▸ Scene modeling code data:
-- Start --

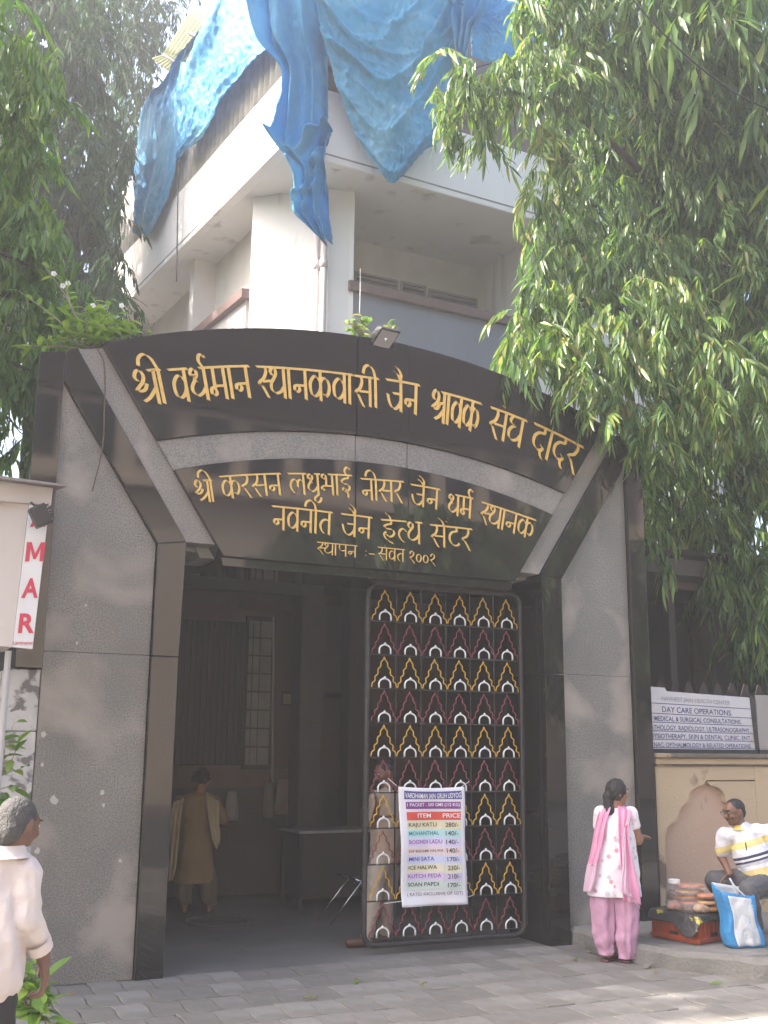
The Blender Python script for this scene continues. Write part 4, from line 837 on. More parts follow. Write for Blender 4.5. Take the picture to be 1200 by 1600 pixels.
def crown_points(blobs, rng, dens):
    P, T = [], []
    for b in blobs:
        px, py, r, Y = b[:4]; tint = b[4] if len(b) > 4 else 0; c = PY(px, py, Y); q = CM.T @ (c-CAM); rr = r*q[2]/FPX
        n = max(3, int(dens*rr*rr*(b[5] if len(b) > 5 else 1)))
        d = rng.normal(size=(n, 3)); d /= np.linalg.norm(d, axis=1)[:, None]; rad = rng.uniform(.15, 1, n)**.45
        P.append(c + d*rad[:, None]*rr*np.array([1, 1, 1.05])); T.append(np.full(n, tint)+rng.normal(0, .07, n))
    return np.concatenate(P), np.concatenate(T)
def crown_mesh(name, P, T, var, rng, mat, smin=.8, smax=1.25):
    Vs, Fs, Rs = [], [], []; n = 0
    ids = rng.integers(0, len(var), len(P)); A = rng.uniform(0, 2*pi, len(P)); S = rng.uniform(smin, smax, len(P)); tx = rng.normal(0, .22, (len(P), 2))
    for i in range(len(P)):
        V, F, R = var[ids[i]]; c, s = math.cos(A[i]), math.sin(A[i]); Rm = np.array([[c, -s, 0], [s, c, 0], [0, 0, 1]])
        K = np.array([[1, 0, tx[i, 0]], [0, 1, tx[i, 1]], [-tx[i, 0], -tx[i, 1], 1]])
        Vs.append((V @ (Rm.T) @ K.T)*S[i] + P[i]); Fs.append(F+n); n += len(V); Rs.append(np.clip(R+T[i], 0, 1))
    return np_mesh(name, np.concatenate(Vs), np.concatenate(Fs), np.concatenate(Rs), mat)
def tree(name, label, cat, base, blobs, dens, nearn, var, far_var, rng, mat, trunk_r=.16, top=None, extra=(), group=None, limbs=10):
    t = thing(name, base, label, cat, group); b = Vector(base)
    P, T = crown_points(blobs, rng, dens)
    if len(extra):
        E, ET = [], []
        for (cx, cy, cz, rr, n) in extra:
            d = rng.normal(size=(n, 3)); d /= np.linalg.norm(d, axis=1)[:, None]; E.append(np.array([cx, cy, cz])+d*(rng.uniform(.1, 1, n)**.45)[:, None]*rr); ET.append(rng.normal(0, .08, n))
        E = np.concatenate(E); ET = np.concatenate(ET)
    dist = np.linalg.norm(P-CAM, axis=1)
    depth = (CM.T @ (P-CAM).T).T; px = depth[:, 0]/depth[:, 2]*FPX+600; py = depth[:, 1]/depth[:, 2]*FPX+800
    inview = (px > -20) & (px < 1220) & (py > -20) & (py < 1620)
    order = np.argsort(np.where(inview, dist, 1e9)); near = order[:nearn]; rest = order[nearn:]
    me = crown_mesh('crown', P[rest]-np.array(b), T[rest], var, rng, mat); o = link('crown', me, t); tag(o, kind='stuff')
    if len(extra): o = link('added_outer_crown', crown_mesh('added_outer_crown', E-np.array(b), ET, far_var, rng, mat, 1.1, 1.9), t); tag(o, kind='stuff')  # extra foliage added, largely out of view, to block the sun
    near_me = []
    for k, (V, F, R) in enumerate(var):
        for tt in (-.08, .06, .22): near_me.append((tt, np_mesh('leaf_spray', V, F, np.clip(R+tt, 0, 1), mat)))
    for i in near:
        c = [m for tt, m in near_me if abs(tt-T[i]) < .12] or [m for tt, m in near_me]
        o = link('leaf_spray', c[rng.integers(0, len(c))], t, tuple(P[i])); o.rotation_euler = (rng.normal(0, .2), rng.normal(0, .2), rng.uniform(0, 2*pi)); o.scale = [rng.uniform(.8, 1.25)]*3
    tp = Vector(top); part('trunk', MB().tube(smoothpath([b, b.lerp(tp, .3)+Vector((.1, .05, 0)), b.lerp(tp, .65)+Vector((-.12, .05, 0)), tp], 5), [trunk_r*(1-.75*i/15) for i in range(16)], 9), BARK, t, smooth=True)
    for k in range(limbs):
        i = rng.integers(0, len(P)); e = Vector(P[i]); z = max(b.z+1.5, min(tp.z-.2, e.z+rng.uniform(-.6, .8))); s_ = b.lerp(tp, (z-b.z)/(tp.z-b.z))
        if (e-s_).length > 5: continue
        part('branch', MB().tube(smoothpath([s_, s_.lerp(e, .5)+Vector((0, 0, .35)), e], 5), [trunk_r*.28*(1-.85*j/10)+.004 for j in range(11)], 6), BARK, t, smooth=True)
    return t
rg = np.random.default_rng(5)
VN = [spray(rg, rg.integers(11, 16), .20, .034, 5, rg.uniform(.28, .42), 1.1) for _ in range(8)]
VF_ = [spray(rg, 9, .27, .055, 2, .40, 1.0) for _ in range(6)]
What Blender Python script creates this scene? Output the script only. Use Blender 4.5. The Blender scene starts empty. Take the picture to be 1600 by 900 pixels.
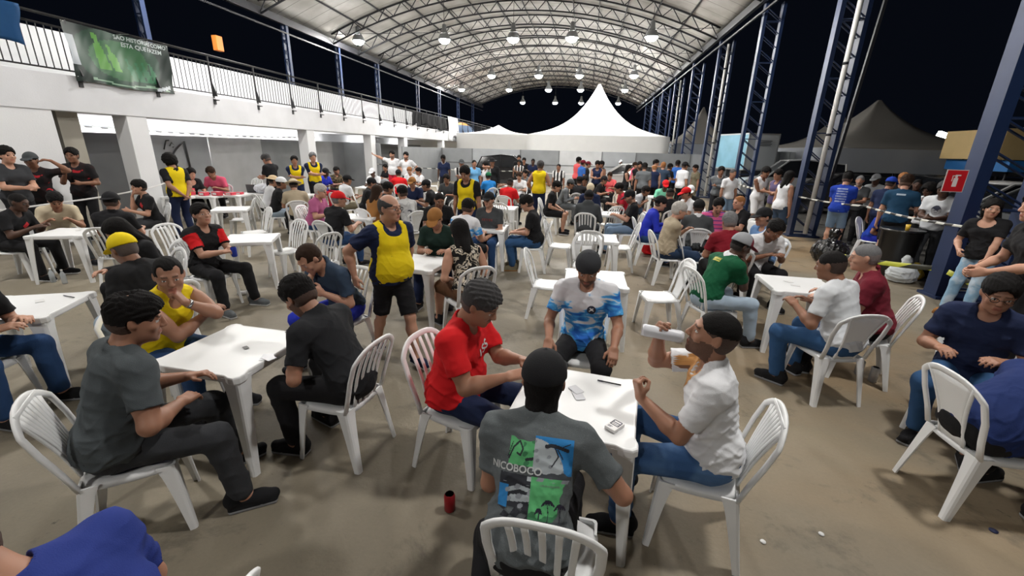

-- End --

▸ Written exercise: Lines that hold the word "Take" are the ones to return, every one of them.

▸ Problem solution:
The Blender Python script for this scene continues. Write part 4, from line 837 on. More parts follow. Write for Blender 4.5. Take the picture to be 1200 by 1600 pixels.
What Blender Python script creates this scene? Output the script only. Use Blender 4.5. The Blender scene starts empty. Take the picture to be 1600 by 900 pixels.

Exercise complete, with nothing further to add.